Morto lui, Suni aveva subito riconosciuto in Umberto il nuovo leader, il fratello di gran lunga più giovane di tutta la nidiata di figli di Edoardo Agnelli, rispondendo senza indugi come ramo Rattazzi all'appello della Sapa per la sua parte e quella dei suoi figli, circa il 7% dell'intero capitale della Giovanni Agnelli e C. che tramite l'Exor controlla oltre il 30% di Fiat. Quell'aumento di capitale è stata la scintilla da cui è partito il riscatto dell'intera Fiat.
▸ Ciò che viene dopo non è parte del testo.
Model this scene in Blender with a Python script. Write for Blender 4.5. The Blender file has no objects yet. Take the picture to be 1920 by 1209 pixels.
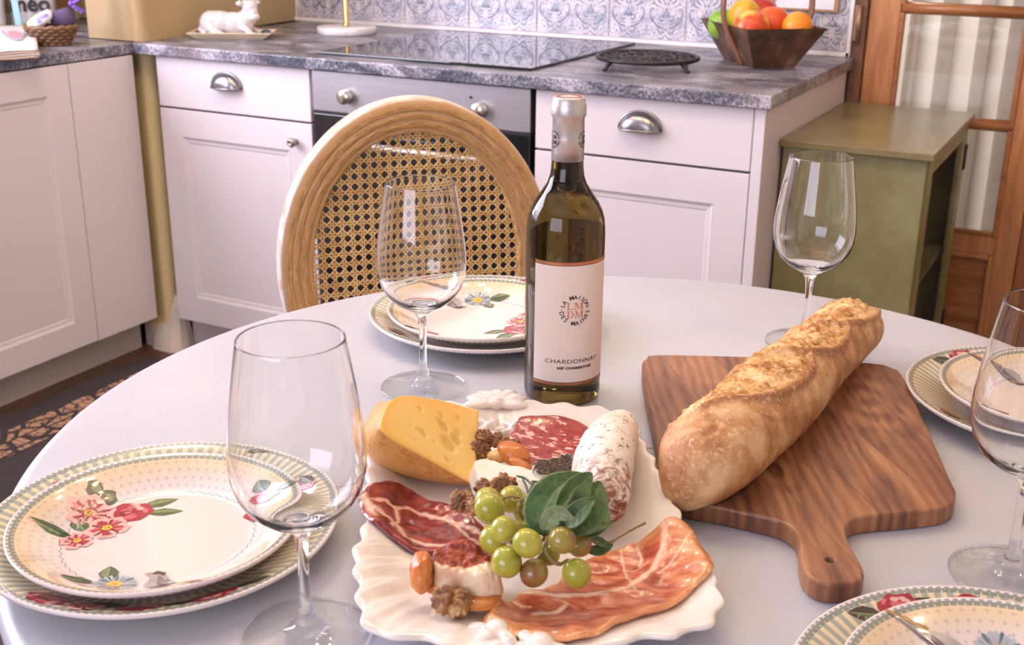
import bpy, bmesh, math, random
import numpy as np
from math import sin, cos, pi, sqrt, atan2, radians, exp
from mathutils import Vector, Matrix, noise
random.seed(3)
SC = bpy.context.scene
COL = SC.collection
# ------------------------------------------------------------------ camera, world, lights, exposure
YAW, PITCH, ROLL, CAMH = -0.4844, 0.3425, 0.0104, 1.221
_fw = Vector((sin(YAW)*cos(PITCH), cos(YAW)*cos(PITCH), -sin(PITCH)))
_r = Vector((cos(YAW), -sin(YAW), 0)); _u = _r.cross(_fw)
_r2 = _r*cos(ROLL)+_u*sin(ROLL); _u2 = -_r*sin(ROLL)+_u*cos(ROLL)
cam = bpy.data.cameras.new('camera'); camo = bpy.data.objects.new('camera', cam); COL.objects.link(camo)
camo.matrix_world = Matrix(((_r2.x,_u2.x,-_fw.x,0),(_r2.y,_u2.y,-_fw.y,0),(_r2.z,_u2.z,-_fw.z,CAMH),(0,0,0,1)))
cam.sensor_width = 36; cam.lens = 2215.1*36/1920; cam.clip_start = .02
cam.dof.use_dof = True; cam.dof.focus_distance = 1.12; cam.dof.aperture_fstop = 14
SC.camera = camo
w = bpy.data.worlds.new('world'); SC.world = w; w.use_nodes = True
w.node_tree.nodes['Background'].inputs[0].default_value = (.80,.86,1,1)
w.node_tree.nodes['Background'].inputs[1].default_value = 1.0
SC.view_settings.view_transform = 'Standard'; SC.view_settings.look = 'None'
SC.view_settings.gamma = 1; SC.view_settings.use_curve_mapping = False
SC.view_settings.exposure = 0.0
SC.cycles.max_bounces = 20; SC.cycles.transmission_bounces = 16; SC.cycles.diffuse_bounces = 4
SC.cycles.glossy_bounces = 6; SC.cycles.sample_clamp_indirect = 6; SC.cycles.blur_glossy = .5

def area(name, loc, target, sx, sy, power, col):
    l = bpy.data.lights.new(name, 'AREA'); l.shape = 'RECTANGLE'; l.size = sx; l.size_y = sy; l.energy = power; l.color = col
    o = bpy.data.objects.new(name, l); COL.objects.link(o); o.location = loc
    d = Vector(target)-Vector(loc); o.rotation_euler = d.to_track_quat('-Z','Y').to_euler(); return o
def point(name, loc, power, col, rad=.03):
    l = bpy.data.lights.new(name, 'POINT'); l.energy = power; l.color = col; l.shadow_soft_size = rad
    o = bpy.data.objects.new(name, l); COL.objects.link(o); o.location = loc; return o
DAY = (.81,.79,1.0); WARM = (1,.74,.46)
area('window_light_front', (-.7,-1.93,1.55), (-.9,3,1.0), 1.9, 1.35, 42, DAY)
area('window_light_side', (-2.90,.95,1.62), (0,1.35,.9), 1.5, 1.15, 84, DAY)
area('curtain_backlight', (-1.2,3.75,1.7), (-.3,3.12,.9), .6, .9, 30, (1,.95,.9))  # unseen lamp added behind the door to backlight the curtain folds
for i in range(9):
    a = i*2*pi/9
    point('chandelier_bulb', (-.62+.26*cos(a), 1.45+.26*sin(a), 2.10+.05*(i % 2)), 2.6, WARM, .028)
point('ceiling_spot', (-1.5,1.35,2.42), 20, WARM, .05)
point('ceiling_spot', (-2.1,1.9,2.42), 8, WARM, .05)
point('ceiling_spot', (.9,1.5,2.42), 10, WARM, .05)

# ------------------------------------------------------------------ helpers
ER = (cos(YAW), -sin(YAW)); EF = (sin(YAW), cos(YAW))
def W(a, b, z=0.0):            # table frame (a sideways, b away) -> world
    return Vector((a*ER[0]+b*EF[0], a*ER[1]+b*EF[1], z))
TZ = .75
def tag(o, label=None, cat=None, group=None, kind=None):
    if label: o['label'] = label
    if cat: o['category'] = cat
    if group: o['group'] = group
    if kind: o['kind'] = kind
    return o
def empty(name, loc, rz=0, label=None, cat=None, group=None):
    o = bpy.data.objects.new(name, None); COL.objects.link(o); o.location = loc; o.rotation_euler = (0,0,rz)
    o.empty_display_size = .02
    return tag(o, label, cat, group)
def link(name, me, parent=None, loc=None, rz=None):
    o = bpy.data.objects.new(name, me); COL.objects.link(o)
    if parent: o.parent = parent
    if loc is not None: o.location = loc
    if rz is not None: o.rotation_euler = (0,0,rz)
    return o
def copy_tree(o, parent=None):
    c = o.copy(); COL.objects.link(c)
    if parent: c.parent = parent
    for ch in [k for k in list(o.children)]: copy_tree(ch, c)
    return c

class MB:
    """collects geometry -> one mesh"""
    def __init__(s): s.v=[]; s.f=[]; s.m=[]; s.sm=[]; s.mi=0; s.smooth=False; s.col=None
    def add(s, vs, fs, smooth=None):
        n=len(s.v); s.v += [tuple(p) for p in vs]
        for f in fs:
            s.f.append(tuple(n+i for i in f)); s.m.append(s.mi); s.sm.append(s.smooth if smooth is None else smooth)
        return s
    def box(s, x0,x1,y0,y1,z0,z1, bev=0):
        if bev > 0:
            b=bev; bm=bmesh.new(); bmesh.ops.create_cube(bm,size=1)
            for v in bm.verts: v.co=Vector((x0+(v.co.x+.5)*(x1-x0), y0+(v.co.y+.5)*(y1-y0), z0+(v.co.z+.5)*(z1-z0)))
            bmesh.ops.bevel(bm, geom=bm.edges[:]+bm.verts[:], offset=b, segments=2, affect='EDGES', profile=.5)
            bm.verts.ensure_lookup_table()
            s.add([v.co for v in bm.verts], [[v.index for v in f.verts] for f in bm.faces], False); bm.free(); return s
        P=[(x0,y0,z0),(x1,y0,z0),(x1,y1,z0),(x0,y1,z0),(x0,y0,z1),(x1,y0,z1),(x1,y1,z1),(x0,y1,z1)]
        return s.add(P,[(0,3,2,1),(4,5,6,7),(0,1,5,4),(1,2,6,5),(2,3,7,6),(3,0,4,7)], False)
    def lathe(s, prof, n=48, c=(0,0,0), smooth=True, ax='z'):
        vs=[]; fs=[]; rings=[]
        for (r,z) in prof:
            if r < 1e-6: rings.append([len(vs)]); vs.append((0,0,z))
            else:
                rings.append(list(range(len(vs),len(vs)+n)))
                vs += [(r*cos(2*pi*i/n), r*sin(2*pi*i/n), z) for i in range(n)]
        for A,B in zip(rings,rings[1:]):
            for i in range(n):
                j=(i+1)%n
                if len(A)==1 and len(B)==1: continue
                if len(A)==1: fs.append((A[0],B[j],B[i]))
                elif len(B)==1: fs.append((A[i],A[j],B[0]))
                else: fs.append((A[i],A[j],B[j],B[i]))
        fs=[f[::-1] for f in fs] if prof[0][1]>prof[-1][1] and False else fs
        if ax=='y': vs=[(x,-z,y) for x,y,z in vs]       # z axis -> -y
        if ax=='x': vs=[(z,y,-x) for x,y,z in vs]
        return s.add([(x+c[0],y+c[1],z+c[2]) for x,y,z in vs], fs, smooth)
    def tube(s, pts, rad, n=8, closed=False, caps=True, flat=1.0, smooth=True):
        pts=[Vector(p) for p in pts]; N=len(pts); rr = rad if isinstance(rad,(list,tuple)) else [rad]*N
        vs=[]; up=None
        for i,p in enumerate(pts):
            if closed: t=pts[(i+1)%N]-pts[i-1]
            else: t=pts[min(i+1,N-1)]-pts[max(i-1,0)]
            t.normalize()
            if up is None:
                up=Vector((0,0,1)) if abs(t.z)<.9 else Vector((0,1,0))
            a=t.cross(up)
            if a.length<1e-5: a=t.cross(Vector((1,0,0)))
            a.normalize(); b=a.cross(t); b.normalize(); up=b
            for k in range(n):
                q=2*pi*k/n; vs.append(p+a*cos(q)*rr[i]+b*sin(q)*rr[i]*flat)
        fs=[]
        for i in range(N if closed else N-1):
            A=i*n; B=((i+1)%N)*n
            for k in range(n):
                k2=(k+1)%n; fs.append((A+k,A+k2,B+k2,B+k))
        if not closed and caps: fs.append(tuple(range(n))[::-1]); fs.append(tuple((N-1)*n+k for k in range(n)))
        return s.add(vs,fs,smooth)
    def ell(s, c, r, n=16, m=10, rot=None, smooth=True, fn=None):
        vs=[]; fs=[]
        for j in range(m+1):
            ph=pi*j/m
            for i in range(n):
                th=2*pi*i/n; d=Vector((sin(ph)*cos(th), sin(ph)*sin(th), cos(ph)))
                k=1 if fn is None else fn(d)
                p=Vector((d.x*r[0]*k,d.y*r[1]*k,d.z*r[2]*k))
                if rot is not None: p=rot@p
                vs.append(p+Vector(c))
        for j in range(m):
            for i in range(n):
                i2=(i+1)%n
                fs.append((j*n+i,(j+1)*n+i,(j+1)*n+i2,j*n+i2))
        return s.add(vs,fs,smooth)
    def prism(s, pts, z0, z1, smooth=False):
        n=len(pts); vs=[(p[0],p[1],z0) for p in pts]+[(p[0],p[1],z1) for p in pts]
        return s.add(vs,[tuple(range(n))[::-1],tuple(range(n,2*n))]+[(i,(i+1)%n,n+(i+1)%n,n+i) for i in range(n)],smooth)
    def mesh(s, name, mats):
        me=bpy.data.meshes.new(name); me.from_pydata(s.v,[],s.f)
        for m in (mats if isinstance(mats,(list,tuple)) else [mats]): me.materials.append(m)
        me.polygons.foreach_set('material_index', s.m); me.polygons.foreach_set('use_smooth', s.sm)
        if s.col is not None:
            at=me.color_attributes.new('Col','FLOAT_COLOR','POINT')
            at.data.foreach_set('color', np.array(s.col,dtype=np.float32).ravel())
        me.validate(); me.update()
        return me
    def build(s, name, mats, parent=None, loc=None, rz=None, weld=False):
        me=s.mesh(name,mats)
        if weld:
            bm=bmesh.new(); bm.from_mesh(me); bmesh.ops.remove_doubles(bm,verts=bm.verts,dist=1e-5)
            bmesh.ops.recalc_face_normals(bm,faces=bm.faces); bm.to_mesh(me); bm.free()
        return link(name, me, parent, loc, rz)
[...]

Solo pochi giorni prima Susanna Agnelli con la sorella Mara Sole era uscita allo scoperto, lei che non ha mai amato mettersi in vetrina nelle vicende di casa, inviando una lettera al "Foglio" di Giuliano Ferrara per stroncare il rincorrersi di voci che davano Umberto in minoranza.
«Non dimenticatevi che siete un Agnelli», il richiamo dell'istitutrice inglese, che Suni cita nel suo libro più celebre riandando agli anni dell'infanzia, è stato una sorta di "corporate governance" che ha guidato la sua vita, fin da bambina quando piangendo e invocando un filo di luce che rompesse il buio della stanza, si sentiva rispondere un secco no da Miss Parker: «È silly aver paura». E con fierezza Suni fu l'unica a manifestare pubblicamente un certo disappunto quando l'Avvocato lasciò, per raggiunti limiti di età, la presidenza del gruppo a Cesare Romiti. «Mi fa uno strano effetto non vedere più un Agnelli a capo della Fiat. Ma è solo per poco». Il riferimento era a Giovannino Agnelli, il figlio di Umberto, che era stato designato leader della quarta generazione. Ma Giovannino non fece in tempo a insediarsi morendo a 33 anni nel dicembre nel dicembre '97.
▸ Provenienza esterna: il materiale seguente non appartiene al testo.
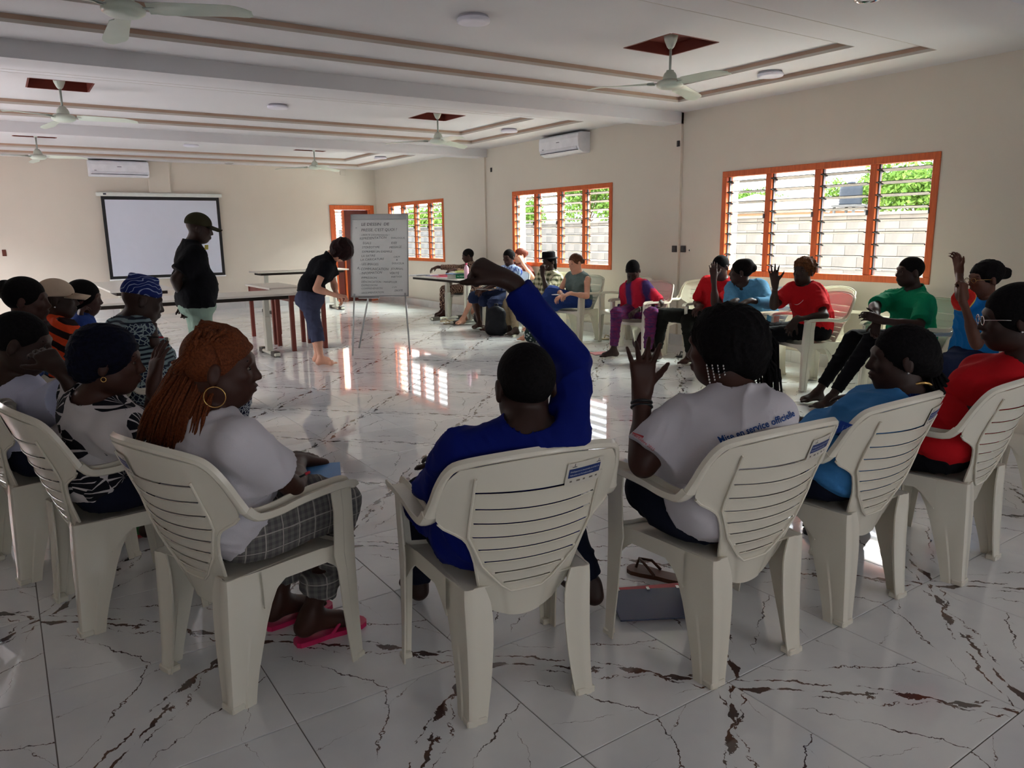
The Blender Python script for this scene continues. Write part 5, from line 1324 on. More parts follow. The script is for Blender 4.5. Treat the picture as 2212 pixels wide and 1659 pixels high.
top(J, h, m_blk, R0, .009, 1.05, True, .45, g=.018, slr=.02, neckr=.07, cuts=[HS(J['pel']+nrm(J['waist']-J['pel'])*.04, nrm(J['waist']-J['pel']))]); trousers(J, m_slate, R0, .009, 1.02, .42, g=.022, cuff=.03)
hair_add(h, h_red, R0, [((0, -.02, -.01), (.098, .112, .11), .03), ((0, .05, .02), (.085, .07, .085), .03)], .007, t=.02, cut=False, name='bob_hair', wr=(.012, 30))
# ---- far row
def seat_person(key, label, hd, look, tilt, skin, fem, topm, botm, over={}, tw=0, hands=None, feet=None, build=1.0, sl=.7, bot='trousers', length=.86, res=.0088, roll=0, hsc=1.0, cal=False, neckr=.066, **kw):
    sw = lambda D: {(k[:-1]+('L' if k[-1] == 'R' else 'R') if k[-1] in 'RL' else k): v for k, v in D.items()}
    over = sw(over); hands = {('L' if k == 'R' else 'R'): (v[0], v[1], (1 if k == 'L' else -1))+tuple(v[3:]) for k, v in (hands or {}).items()}; feet = sw(feet or {})
    R0 = begin(label, key); h = Head(P(*hd), look, tilt, roll, hsc); J = pose(key, h, tw, over=over, build=build); fw = heading(key)
    hh = {'R': (fw-A3(0, 0, .3), A3(0, 0, -1), 1, dict(curl=.5)), 'L': (fw-A3(0, 0, .3), A3(0, 0, -1), -1, dict(curl=.5))}; hh.update(hands or {})
    ff = {'R': (fw,), 'L': (fw,)}; ff.update(feet or {})
    body(J, h, skin, R0, res, build, fem, hands=hh, feet=ff); eyes(h, R0)
    so = top(J, h, topm, R0, .009, build*1.0, fem, sl, g=.013, slr=.012, loose=.006, flare=.008, collar=cal, neckr=neckr, **kw)
    if bot == 'trousers': trousers(J, botm, R0, .0095, build, length, g=.016)
    else: skirt(J, botm, R0, length=length, build=build)
    return R0, h, J, so
R0, h, J, so = seat_person('tiedye', 'man in red and purple tie-dye looking down at his hands', (1367, 585, 8.62), 196, -42, sk_vdark, False, m_tie, m_tie2, over=dict(knR=('p', 1408, 676, 8.35), knL=('p', 1332, 676, 8.45), anR=('w', 5.85, 5.98, .085), anL=('w', 5.75, 6.42, .085), wrR=('p', 1382, 668, 8.30), wrL=('p', 1352, 662, 8.35), pel=('c', 0, -.04, .53)), sl=.9, feet={'L': (S(-1, 0, -.1),)})
hair_short(h, h_black, R0, .007, .006); band(J['wrL'], J['elL'], .030, m_silver, R0, 'watch')
R0, h, J, so = seat_person('face', 'man in loose red T-shirt covering his face with one hand', (1556, 577, 7.85), 232, -10, sk_dark, False, m_red, m_darkg, over=dict(elR=('p', 1545, 658, 7.55), wrR=('p', 1542, 606, 7.55), knR=('p', 1478, 690, 7.5), knL=('p', 1432, 680, 7.7), anR=('w', 6.12, 5.60, .085), anL=('w', 5.98, 5.95, .085)), sl=.8, build=1.05, hands={'R': (S(-.05, 1, 0), S(.1, 0, 1), -1, dict(curl=.12, spread=.08))})
hair_short(h, h_black, R0, .007, .006)
R0, h, J, so = seat_person('denim', 'woman in pale denim shirt with pinned up hair, arms crossed', (1600, 588, 7.3), 286, 0, sk_vdark, True, m_denims, m_navy, over=dict(wrR=('p', 1620, 650, 7.0), wrL=('p', 1588, 650, 7.05), elR=('p', 1660, 655, 7.15), elL=('p', 1575, 660, 7.25), shL=('p', 1582, 622, 7.4), shR=('p', 1645, 620, 7.25)), sl=1.7, build=1.1, cal=True, vneck=.04)
hair_add(h, h_black, R0, [((0, -.06, .07), (.075, .06, .06), .02), ((.0, -.12, .04), (.035, .03, .04), .02)], .007, t=.010, name='pinned_hair'); earring(h, R0, -1)
R0, h, J, so = seat_person('curly', 'woman with short curly hair and red T-shirt raising one hand', (1735, 587, 6.75), 232, 2, sk_vdark, True, m_red, m_blk, over=dict(shR=('p', 1760, 628, 6.75), shL=('p', 1708, 626, 6.85), elL=('p', 1672, 662, 6.6), wrL=('p', 1674, 618, 6.5), elR=('p', 1782, 682, 6.6), wrR=('p', 1722, 690, 6.35), knL=('p', 1662, 716, 6.45), knR=('p', 1706, 728, 6.3), anL=('w', 5.90, 4.62, .085), anR=('w', 5.92, 4.35, .085)), sl=.75,
    hands={'L': (S(-.12, 1, 0), S(0, 0, -1), 1, dict(curl=.1, spread=.15)), 'R': (S(-.6, -.8, 0), S(0, -.3, -1), 1, dict(curl=.35, spread=.14))})
hair_add(h, h_curl, R0, [((.0, -.02, .05), (.090, .104, .092), .03)], .006, t=.012, wr=(.022, 34), name='curly_hair'); earring(h, R0, -1)
mb = MB(); mb.tube([J['neck']+h.s*.05*math.cos(a)+h.f*.10*(1+math.sin(a))*.6+A3(0, 0, -.02-.07*(1+math.sin(a))) for a in np.linspace(-.3, PI+.3, 14)], .002, 5); mb.build('necklace', m_silver, R0, True)
R0, h, J, so = seat_person('green', 'man in green polo leaning back and looking left', (1965, 588, 5.95), 268, 0, sk_vdark, False, m_green, m_blk, over=dict(neck=('p', 1975, 632, 5.98), shL=('p', 1925, 646, 6.15), shR=('p', 2000, 655, 5.80), elL=('p', 1888, 662, 6.1), wrL=('p', 1895, 690, 5.85), elR=('p', 1985, 705, 5.65), wrR=('p', 1905, 692, 5.65), knL=('p', 1788, 724, 5.75), knR=('p', 1880, 750, 5.45), anL=('w', 5.38, 3.72, .085), anR=('w', 5.30, 3.50, .10), pel=('c', .0, -.02, .53)), sl=.85, build=1.1, cal=True, feet={'L': (S(-1, 0, -.2),), 'R': (S(-1, 0, -.3),)},
    hands={'L': (S(-.2, -1, 0), S(0, 0, -1), 1, dict(curl=.5)), 'R': (S(-.9, .3, 0), S(0, -.3, 1), 1, dict(curl=.6))})
hair_short(h, h_black, R0, .007, .006)
m_jersey = None
t = NT('blue_red_jersey'); v_ = t.coord(); X_, Y_, Z_ = t.sep(v_)
cc = P(2062, 672, 5.1); q_ = t.math('ADD', t.math('ADD', t.math('MULTIPLY', X_, float(CR[0])), t.math('MULTIPLY', Y_, float(CR[1]))), t.math('MULTIPLY', Z_, -.62))
lj = CHN['jersey'].location; off_ = float(CR[0]*(cc[0]-lj[0])+CR[1]*(cc[1]-lj[1])-.62*cc[2]); d_ = t.math('ABSOLUTE', t.math('SUBTRACT', q_, off_+0))
c1_ = t.mix(t.math('LESS_THAN', d_, .075), srgb(24, 118, 190), srgb(226, 192, 90)); t.col(t.mix(t.math('LESS_THAN', d_, .066), c1_, srgb(206, 44, 38))); t.set(rough=.8, spec=.2); m_jersey = t.m
R0, h, J, so = seat_person('jersey', 'woman in blue and red football jersey, one arm raised, hand at her mouth', (2126, 604, 5.15), 262, -4, sk_mid, True, m_jersey, m_jean, over=dict(neck=('p', 2130, 652, 5.2), shL=('p', 2092, 668, 5.3), shR=('p', 2150, 680, 5.05), elL=('p', 2078, 640, 5.25), wrL=('p', 2072, 592, 5.2), elR=('p', 2110, 745, 4.95), wrR=('p', 2080, 648, 4.95), knL=('p', 2035, 790, 5.2), knR=('p', 2055, 800, 4.9), pel=('c', .0, -.02, .54)), sl=.85, build=1.12,
    hands={'L': (S(-.1, 1, 0), S(-.7, 0, -.2), 1, dict(curl=.5, spread=.05)), 'R': (S(.1, 1, 0), S(-.4, 0, .8), -1, dict(curl=1.2))})
hair_add(h, h_black, R0, [((.0, -.05, .055), (.080, .090, .075), .03), ((0, -.145, .03), (.045, .05, .045), .02)], .007, t=.012, name='head_wrap', wr=(.006, 40)); glasses(h, R0)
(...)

A differenza dell'Avvocato che morì con una Fiat nel pieno della bufera, Suni ha chiuso ieri la sua avventura terrena con un Lingotto pronto a conquistare Opel dopo aver messo mano alla Chrysler. A Torino non sono pochi a riconoscere a Suni un ruolo essenziale in alcuni snodi fondamentali decisivi per il rilancio dell'auto sotto la guida di Sergio Marchionne e Luca di Montezemolo, come quando appoggiò in pieno l'azione di Gianluigi Gabetti contrario a che la famiglia diluisse a propria quota in Fiat, quando le banche avessero convertito in azioni il prestito di 3 miliardi. Suni fu abile a rintuzzare le perplessità del nipote Andrea, il figlio di Umberto, che qualche giorno prima in un'intervista aveva detto che «una Fiat meno familiare e più bancaria non era un dramma». Senza la sua mediazione e quindi senza l'equity swap, con cui Ifil acquistò azioni sufficienti a mantenere inalterato il controllo sul Lingotto evitando anche il rischio di Opa, forse sarebbe cambiata la storia stessa di Fiat che a 110 anni si prepara oggi a sbarcare in auto in America.